As the Article explains, there
are two ways that historical practice might be relevant to the judicial
separation of powers. First, such practice might be invoked as an appeal to
“historical gloss”— a claim that the practice informs the content of
constitutional law. Second, historical practice might be invoked to support
what Commonwealth theorists have termed “constitutional conventions.”
To illustrate how both gloss and
conventions enrich our understanding of the judicial separation of powers, the
Article considers the authority of Congress to “pack” the Supreme Court, and
the authority of Congress to “strip” the Court’s appellate jurisdiction.
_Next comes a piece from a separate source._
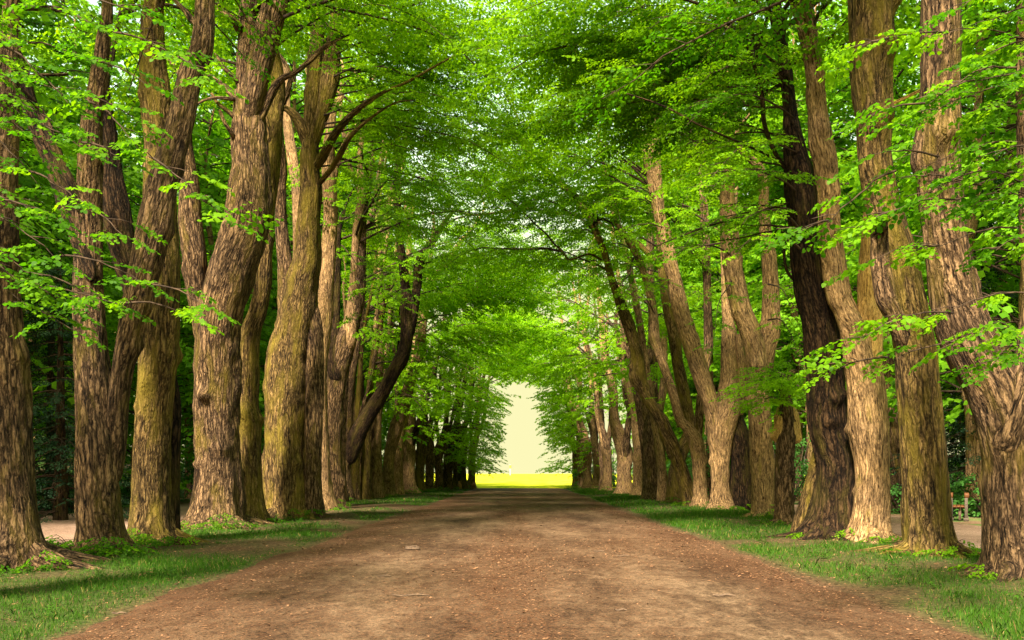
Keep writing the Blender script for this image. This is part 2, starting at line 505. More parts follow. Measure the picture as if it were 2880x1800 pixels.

This
Article shows that, although the defeat of Franklin Roosevelt’s Court-packing
plan in 1937 has been studied almost exclusively from a political perspective,
many criticisms of the plan involved claims about historical gloss; other
criticisms involved appeals to non-legal but obligatory constitutional conventions;
and still others blurred the line between those two categories or shifted back
and forth between them. Strikingly similar themes emerge in debates in Congress
in 1957-58, and within the Justice Department in the early 1980s, over the
authority of Congress to prevent the Court from deciding constitutional issues
by restricting its appellate jurisdiction.
The Article also shows, based on
internal executive branch documents that have not previously been discovered or
discussed in the literature, how Chief Justice John Roberts, while working in
the Justice Department and debating Office of Legal Counsel head Theodore
Olson, failed to persuade Attorney General William French Smith that Congress
has broad authority to strip the Court’s appellate jurisdiction. The Article
then reflects on the implications of gloss and conventions for the judicial
separation of powers more generally.